#### Exercise aim:
Copy every line of the entries that includes the word "from".

* START Information shown *

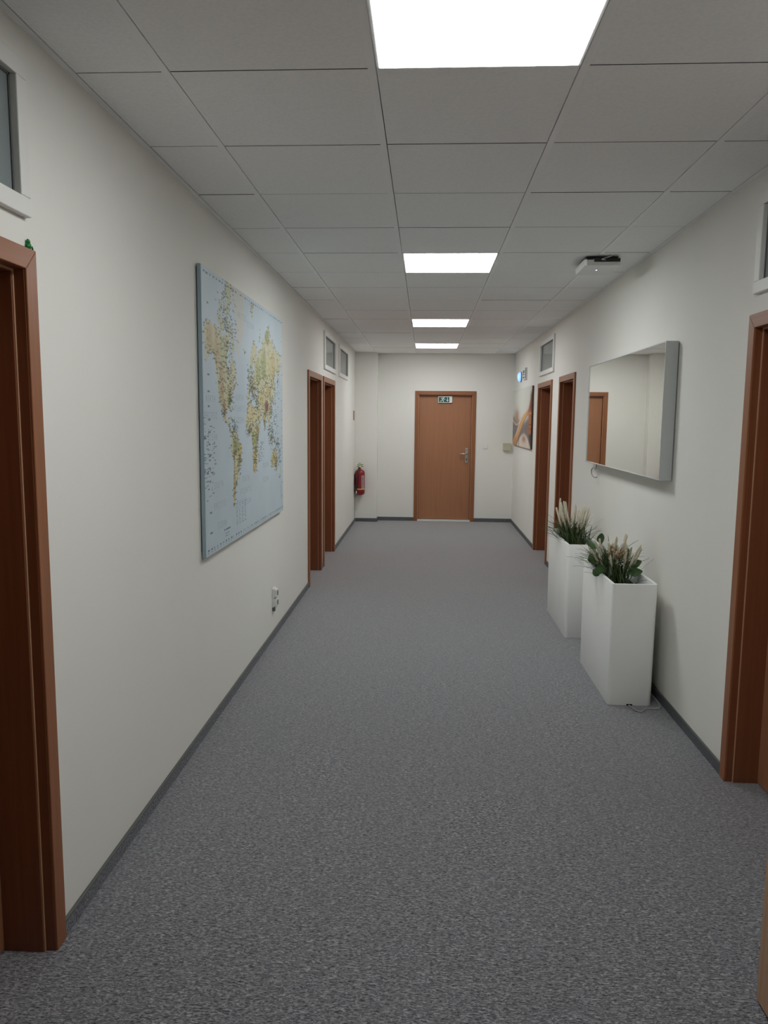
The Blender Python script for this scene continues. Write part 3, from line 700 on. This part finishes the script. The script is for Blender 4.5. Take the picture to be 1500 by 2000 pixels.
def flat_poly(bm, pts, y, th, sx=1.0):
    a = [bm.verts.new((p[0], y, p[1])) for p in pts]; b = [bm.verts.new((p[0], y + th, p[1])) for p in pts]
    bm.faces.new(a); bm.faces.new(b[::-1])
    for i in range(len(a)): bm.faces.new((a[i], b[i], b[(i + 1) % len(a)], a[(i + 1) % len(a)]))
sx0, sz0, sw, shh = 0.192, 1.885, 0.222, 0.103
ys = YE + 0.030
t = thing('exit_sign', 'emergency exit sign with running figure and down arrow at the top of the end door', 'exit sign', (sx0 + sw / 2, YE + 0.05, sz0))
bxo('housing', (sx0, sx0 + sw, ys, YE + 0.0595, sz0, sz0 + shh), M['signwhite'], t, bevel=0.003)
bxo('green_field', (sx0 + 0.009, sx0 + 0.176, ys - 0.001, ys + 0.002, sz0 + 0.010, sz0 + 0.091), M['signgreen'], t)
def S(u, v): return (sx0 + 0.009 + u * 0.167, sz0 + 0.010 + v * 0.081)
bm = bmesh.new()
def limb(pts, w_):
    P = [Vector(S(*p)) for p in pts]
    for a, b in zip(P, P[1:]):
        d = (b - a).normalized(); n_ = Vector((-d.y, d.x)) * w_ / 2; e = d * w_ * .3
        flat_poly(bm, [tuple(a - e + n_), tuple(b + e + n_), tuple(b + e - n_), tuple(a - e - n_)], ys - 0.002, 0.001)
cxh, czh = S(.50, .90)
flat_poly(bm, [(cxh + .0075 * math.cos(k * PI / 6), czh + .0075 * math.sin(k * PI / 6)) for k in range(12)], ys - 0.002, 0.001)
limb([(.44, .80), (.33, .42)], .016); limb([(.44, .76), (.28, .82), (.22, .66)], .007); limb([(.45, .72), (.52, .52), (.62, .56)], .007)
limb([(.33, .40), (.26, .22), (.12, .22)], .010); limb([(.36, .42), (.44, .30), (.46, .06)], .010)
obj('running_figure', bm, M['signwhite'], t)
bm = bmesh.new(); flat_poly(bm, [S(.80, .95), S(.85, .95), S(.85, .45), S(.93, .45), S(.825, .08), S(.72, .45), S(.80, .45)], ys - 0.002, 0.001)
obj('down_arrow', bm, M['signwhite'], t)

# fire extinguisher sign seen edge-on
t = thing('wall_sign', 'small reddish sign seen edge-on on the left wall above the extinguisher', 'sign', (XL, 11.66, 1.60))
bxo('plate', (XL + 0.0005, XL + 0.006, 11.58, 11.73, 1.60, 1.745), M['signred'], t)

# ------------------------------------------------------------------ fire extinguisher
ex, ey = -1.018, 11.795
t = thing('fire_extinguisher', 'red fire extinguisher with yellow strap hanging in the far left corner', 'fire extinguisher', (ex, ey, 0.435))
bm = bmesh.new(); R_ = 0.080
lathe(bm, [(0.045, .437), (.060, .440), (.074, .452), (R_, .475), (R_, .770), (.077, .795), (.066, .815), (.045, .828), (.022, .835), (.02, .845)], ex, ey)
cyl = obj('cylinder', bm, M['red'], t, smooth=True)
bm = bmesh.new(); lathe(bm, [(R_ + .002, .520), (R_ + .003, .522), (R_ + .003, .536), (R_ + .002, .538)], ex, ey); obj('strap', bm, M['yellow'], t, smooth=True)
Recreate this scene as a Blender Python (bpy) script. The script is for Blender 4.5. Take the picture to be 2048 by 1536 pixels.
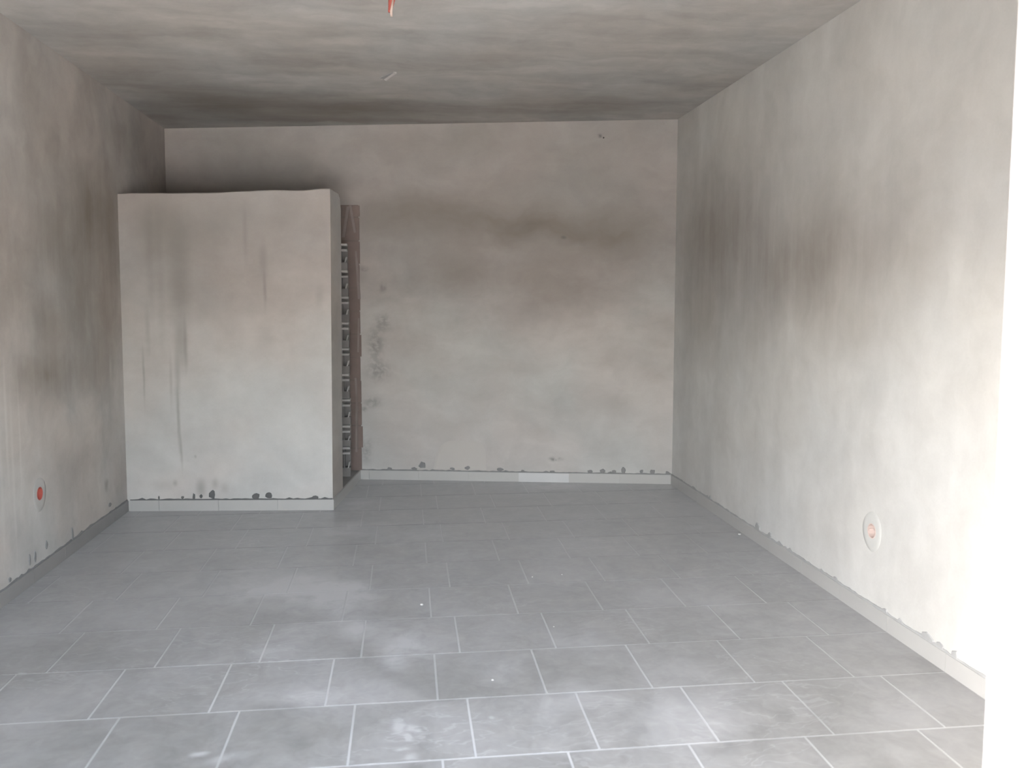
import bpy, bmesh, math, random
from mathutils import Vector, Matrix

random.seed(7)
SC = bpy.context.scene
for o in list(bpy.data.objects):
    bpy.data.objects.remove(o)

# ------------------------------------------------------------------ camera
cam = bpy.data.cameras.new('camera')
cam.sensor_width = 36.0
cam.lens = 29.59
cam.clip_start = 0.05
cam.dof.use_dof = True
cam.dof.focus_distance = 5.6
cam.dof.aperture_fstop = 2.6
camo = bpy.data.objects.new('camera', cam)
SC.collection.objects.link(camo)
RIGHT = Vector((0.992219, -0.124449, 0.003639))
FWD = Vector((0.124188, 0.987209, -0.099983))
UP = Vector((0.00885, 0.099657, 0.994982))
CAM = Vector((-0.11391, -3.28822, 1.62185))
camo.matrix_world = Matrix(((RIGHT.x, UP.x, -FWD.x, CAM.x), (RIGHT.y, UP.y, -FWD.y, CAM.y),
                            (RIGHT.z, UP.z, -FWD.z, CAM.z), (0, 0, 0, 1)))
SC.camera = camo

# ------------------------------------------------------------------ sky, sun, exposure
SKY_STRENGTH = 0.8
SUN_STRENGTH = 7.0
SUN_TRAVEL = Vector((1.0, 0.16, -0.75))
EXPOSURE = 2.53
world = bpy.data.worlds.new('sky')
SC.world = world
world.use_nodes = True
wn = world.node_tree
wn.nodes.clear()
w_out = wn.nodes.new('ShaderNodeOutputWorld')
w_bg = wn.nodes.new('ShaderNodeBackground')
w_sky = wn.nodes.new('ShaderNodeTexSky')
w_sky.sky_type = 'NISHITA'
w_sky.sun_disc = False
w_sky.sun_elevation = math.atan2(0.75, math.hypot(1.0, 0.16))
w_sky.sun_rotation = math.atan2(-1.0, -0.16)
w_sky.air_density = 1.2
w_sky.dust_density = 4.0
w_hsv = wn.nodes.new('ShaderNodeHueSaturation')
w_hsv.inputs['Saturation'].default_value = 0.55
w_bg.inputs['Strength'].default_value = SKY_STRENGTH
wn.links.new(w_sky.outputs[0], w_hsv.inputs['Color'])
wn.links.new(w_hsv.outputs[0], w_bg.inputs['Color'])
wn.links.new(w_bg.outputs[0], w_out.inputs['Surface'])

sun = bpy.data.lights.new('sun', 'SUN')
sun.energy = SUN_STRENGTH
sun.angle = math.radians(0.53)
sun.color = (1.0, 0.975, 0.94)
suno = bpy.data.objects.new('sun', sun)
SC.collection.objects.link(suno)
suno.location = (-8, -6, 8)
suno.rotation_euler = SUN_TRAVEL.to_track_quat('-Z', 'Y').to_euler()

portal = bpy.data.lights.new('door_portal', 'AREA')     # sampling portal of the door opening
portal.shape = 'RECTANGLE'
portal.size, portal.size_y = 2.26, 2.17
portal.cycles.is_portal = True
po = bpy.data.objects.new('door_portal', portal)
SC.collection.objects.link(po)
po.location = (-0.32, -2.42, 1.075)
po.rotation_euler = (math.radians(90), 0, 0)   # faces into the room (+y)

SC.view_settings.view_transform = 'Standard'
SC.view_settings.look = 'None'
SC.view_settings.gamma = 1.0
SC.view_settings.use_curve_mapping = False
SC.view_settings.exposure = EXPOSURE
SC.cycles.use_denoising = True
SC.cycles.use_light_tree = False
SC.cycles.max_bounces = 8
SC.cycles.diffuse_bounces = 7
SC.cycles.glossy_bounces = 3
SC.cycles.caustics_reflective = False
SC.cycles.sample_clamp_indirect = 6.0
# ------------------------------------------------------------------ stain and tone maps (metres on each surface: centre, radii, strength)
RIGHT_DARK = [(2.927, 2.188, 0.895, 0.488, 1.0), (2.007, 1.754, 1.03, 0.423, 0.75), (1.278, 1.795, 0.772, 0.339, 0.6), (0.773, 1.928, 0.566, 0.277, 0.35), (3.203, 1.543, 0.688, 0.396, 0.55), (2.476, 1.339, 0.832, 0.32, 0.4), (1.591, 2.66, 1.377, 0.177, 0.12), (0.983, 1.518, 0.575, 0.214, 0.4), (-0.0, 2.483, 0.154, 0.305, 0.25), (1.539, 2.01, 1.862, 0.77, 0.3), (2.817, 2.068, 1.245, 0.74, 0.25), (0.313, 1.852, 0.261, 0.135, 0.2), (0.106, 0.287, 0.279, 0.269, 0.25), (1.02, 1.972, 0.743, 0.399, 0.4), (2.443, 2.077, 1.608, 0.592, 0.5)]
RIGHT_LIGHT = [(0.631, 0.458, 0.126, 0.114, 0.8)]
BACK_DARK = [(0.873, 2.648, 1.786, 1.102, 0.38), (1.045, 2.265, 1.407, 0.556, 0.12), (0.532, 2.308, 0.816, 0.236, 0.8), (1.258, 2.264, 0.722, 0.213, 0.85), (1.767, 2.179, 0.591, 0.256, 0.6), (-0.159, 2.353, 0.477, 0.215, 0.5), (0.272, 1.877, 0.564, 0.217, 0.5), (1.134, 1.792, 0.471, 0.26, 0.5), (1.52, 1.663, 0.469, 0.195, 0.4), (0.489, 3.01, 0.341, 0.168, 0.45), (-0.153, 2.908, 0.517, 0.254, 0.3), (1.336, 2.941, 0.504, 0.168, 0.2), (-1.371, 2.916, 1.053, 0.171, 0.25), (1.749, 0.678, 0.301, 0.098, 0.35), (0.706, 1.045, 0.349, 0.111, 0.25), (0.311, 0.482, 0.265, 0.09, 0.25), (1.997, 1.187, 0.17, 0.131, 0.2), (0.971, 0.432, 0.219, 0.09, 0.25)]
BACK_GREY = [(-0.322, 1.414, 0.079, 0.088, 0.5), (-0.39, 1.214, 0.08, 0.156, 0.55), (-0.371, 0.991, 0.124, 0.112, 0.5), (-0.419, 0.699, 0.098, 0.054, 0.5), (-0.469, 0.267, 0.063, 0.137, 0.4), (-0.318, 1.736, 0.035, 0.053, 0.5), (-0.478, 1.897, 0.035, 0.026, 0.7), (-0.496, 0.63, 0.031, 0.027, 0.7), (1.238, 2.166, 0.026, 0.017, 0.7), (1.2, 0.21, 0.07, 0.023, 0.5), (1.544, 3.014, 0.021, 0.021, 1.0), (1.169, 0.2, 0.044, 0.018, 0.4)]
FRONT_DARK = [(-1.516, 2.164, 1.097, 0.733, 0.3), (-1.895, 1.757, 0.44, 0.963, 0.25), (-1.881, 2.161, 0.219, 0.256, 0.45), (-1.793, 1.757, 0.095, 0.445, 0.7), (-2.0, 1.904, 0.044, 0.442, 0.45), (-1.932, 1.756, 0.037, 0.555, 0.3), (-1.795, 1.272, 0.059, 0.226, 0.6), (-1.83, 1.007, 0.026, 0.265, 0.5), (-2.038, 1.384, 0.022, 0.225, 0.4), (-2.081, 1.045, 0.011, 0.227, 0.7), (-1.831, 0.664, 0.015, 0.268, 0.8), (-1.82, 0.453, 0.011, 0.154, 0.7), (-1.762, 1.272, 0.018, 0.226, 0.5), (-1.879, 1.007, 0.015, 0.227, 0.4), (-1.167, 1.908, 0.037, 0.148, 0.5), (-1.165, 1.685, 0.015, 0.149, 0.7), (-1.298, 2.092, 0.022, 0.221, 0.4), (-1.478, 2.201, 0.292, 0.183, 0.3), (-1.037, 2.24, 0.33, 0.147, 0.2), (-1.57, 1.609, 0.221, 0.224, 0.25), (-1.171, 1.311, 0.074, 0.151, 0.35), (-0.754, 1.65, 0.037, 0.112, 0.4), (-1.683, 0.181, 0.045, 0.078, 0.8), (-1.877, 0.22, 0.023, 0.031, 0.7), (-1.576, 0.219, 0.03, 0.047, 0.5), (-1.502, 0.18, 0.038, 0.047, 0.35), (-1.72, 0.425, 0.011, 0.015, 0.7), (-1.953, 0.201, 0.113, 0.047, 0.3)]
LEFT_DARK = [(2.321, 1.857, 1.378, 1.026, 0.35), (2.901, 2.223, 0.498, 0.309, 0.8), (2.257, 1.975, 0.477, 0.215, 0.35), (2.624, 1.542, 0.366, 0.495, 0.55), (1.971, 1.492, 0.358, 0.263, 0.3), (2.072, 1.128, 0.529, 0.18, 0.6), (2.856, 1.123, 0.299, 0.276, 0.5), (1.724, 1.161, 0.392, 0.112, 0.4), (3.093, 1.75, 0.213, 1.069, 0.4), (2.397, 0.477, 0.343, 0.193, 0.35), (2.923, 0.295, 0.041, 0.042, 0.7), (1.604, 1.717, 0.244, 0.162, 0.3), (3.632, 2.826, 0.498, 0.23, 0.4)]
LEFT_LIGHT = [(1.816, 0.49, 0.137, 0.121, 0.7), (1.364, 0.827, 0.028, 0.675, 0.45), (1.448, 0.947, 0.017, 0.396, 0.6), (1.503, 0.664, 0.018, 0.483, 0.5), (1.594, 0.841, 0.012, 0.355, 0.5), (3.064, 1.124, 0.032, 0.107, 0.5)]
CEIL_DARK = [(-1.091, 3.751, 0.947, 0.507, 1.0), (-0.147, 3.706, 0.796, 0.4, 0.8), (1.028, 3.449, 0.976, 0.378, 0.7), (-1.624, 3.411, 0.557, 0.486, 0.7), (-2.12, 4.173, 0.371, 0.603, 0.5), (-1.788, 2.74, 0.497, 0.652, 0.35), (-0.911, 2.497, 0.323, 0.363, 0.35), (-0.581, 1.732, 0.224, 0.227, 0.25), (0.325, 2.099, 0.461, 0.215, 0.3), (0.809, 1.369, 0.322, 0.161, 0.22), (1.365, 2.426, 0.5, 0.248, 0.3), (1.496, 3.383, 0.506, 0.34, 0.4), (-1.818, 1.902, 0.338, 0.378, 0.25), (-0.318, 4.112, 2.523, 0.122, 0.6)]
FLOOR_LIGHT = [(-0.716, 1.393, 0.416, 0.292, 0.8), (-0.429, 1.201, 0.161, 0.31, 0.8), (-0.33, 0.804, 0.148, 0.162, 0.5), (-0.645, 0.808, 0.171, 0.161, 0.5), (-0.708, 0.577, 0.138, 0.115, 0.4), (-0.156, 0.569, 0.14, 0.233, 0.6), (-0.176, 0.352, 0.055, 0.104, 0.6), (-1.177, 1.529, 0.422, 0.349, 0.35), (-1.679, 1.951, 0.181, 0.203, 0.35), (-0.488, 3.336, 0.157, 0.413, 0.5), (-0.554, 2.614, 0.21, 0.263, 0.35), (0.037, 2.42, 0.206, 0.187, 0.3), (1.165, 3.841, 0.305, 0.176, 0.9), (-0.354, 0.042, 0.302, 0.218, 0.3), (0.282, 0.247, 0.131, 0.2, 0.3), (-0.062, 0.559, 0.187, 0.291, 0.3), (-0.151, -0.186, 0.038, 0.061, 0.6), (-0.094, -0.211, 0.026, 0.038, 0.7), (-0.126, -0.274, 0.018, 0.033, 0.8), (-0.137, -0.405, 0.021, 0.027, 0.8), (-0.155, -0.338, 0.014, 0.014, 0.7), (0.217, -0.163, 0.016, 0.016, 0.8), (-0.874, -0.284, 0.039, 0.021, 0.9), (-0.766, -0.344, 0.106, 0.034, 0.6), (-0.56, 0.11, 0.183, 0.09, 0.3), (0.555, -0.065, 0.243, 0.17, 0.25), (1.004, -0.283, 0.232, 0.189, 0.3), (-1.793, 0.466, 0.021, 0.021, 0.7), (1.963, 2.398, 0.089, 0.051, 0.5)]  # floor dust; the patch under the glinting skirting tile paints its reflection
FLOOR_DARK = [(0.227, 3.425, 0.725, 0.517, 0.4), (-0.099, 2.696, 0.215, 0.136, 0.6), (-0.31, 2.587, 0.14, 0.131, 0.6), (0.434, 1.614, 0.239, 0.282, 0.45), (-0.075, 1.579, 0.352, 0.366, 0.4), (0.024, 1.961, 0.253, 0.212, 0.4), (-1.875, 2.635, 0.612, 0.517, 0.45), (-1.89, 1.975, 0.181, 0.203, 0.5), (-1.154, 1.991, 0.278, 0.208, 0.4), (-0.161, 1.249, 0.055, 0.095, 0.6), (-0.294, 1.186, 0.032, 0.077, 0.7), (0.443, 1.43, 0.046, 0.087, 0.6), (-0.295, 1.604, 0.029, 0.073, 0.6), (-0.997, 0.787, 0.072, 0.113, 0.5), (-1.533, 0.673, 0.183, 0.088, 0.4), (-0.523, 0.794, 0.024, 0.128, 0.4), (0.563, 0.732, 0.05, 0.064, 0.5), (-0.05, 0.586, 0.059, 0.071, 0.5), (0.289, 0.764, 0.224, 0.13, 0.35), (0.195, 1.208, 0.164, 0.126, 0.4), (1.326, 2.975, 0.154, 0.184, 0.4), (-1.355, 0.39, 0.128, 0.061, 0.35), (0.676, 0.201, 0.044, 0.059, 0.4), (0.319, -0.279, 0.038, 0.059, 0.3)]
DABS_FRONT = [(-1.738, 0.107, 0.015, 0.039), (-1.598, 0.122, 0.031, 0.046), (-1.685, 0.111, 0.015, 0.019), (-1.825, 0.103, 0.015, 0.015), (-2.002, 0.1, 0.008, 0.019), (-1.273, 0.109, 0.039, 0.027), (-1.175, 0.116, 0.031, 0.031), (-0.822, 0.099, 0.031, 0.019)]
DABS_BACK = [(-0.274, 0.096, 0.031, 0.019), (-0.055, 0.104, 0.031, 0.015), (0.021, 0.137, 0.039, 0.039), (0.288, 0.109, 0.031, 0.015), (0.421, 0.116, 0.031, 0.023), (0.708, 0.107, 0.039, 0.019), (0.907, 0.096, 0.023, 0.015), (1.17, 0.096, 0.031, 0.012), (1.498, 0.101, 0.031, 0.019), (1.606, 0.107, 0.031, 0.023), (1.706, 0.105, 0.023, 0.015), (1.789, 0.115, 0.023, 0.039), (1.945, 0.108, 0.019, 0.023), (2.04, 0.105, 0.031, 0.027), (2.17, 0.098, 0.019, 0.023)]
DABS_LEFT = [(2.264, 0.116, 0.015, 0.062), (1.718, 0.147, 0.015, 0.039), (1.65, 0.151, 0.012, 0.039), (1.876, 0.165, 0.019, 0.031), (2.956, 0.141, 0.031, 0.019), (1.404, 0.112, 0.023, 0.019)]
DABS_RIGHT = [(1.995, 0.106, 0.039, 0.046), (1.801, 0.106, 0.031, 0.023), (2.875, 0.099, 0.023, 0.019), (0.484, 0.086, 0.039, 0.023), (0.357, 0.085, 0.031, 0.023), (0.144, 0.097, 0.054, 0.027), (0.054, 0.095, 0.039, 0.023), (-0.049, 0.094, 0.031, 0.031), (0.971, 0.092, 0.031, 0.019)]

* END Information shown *

#### Result of this task:
The Blender Python script for this scene continues. Write part 3, from line 700 on. This part finishes the script. The script is for Blender 4.5. Take the picture to be 1500 by 2000 pixels.
from mathutils import Vector, Matrix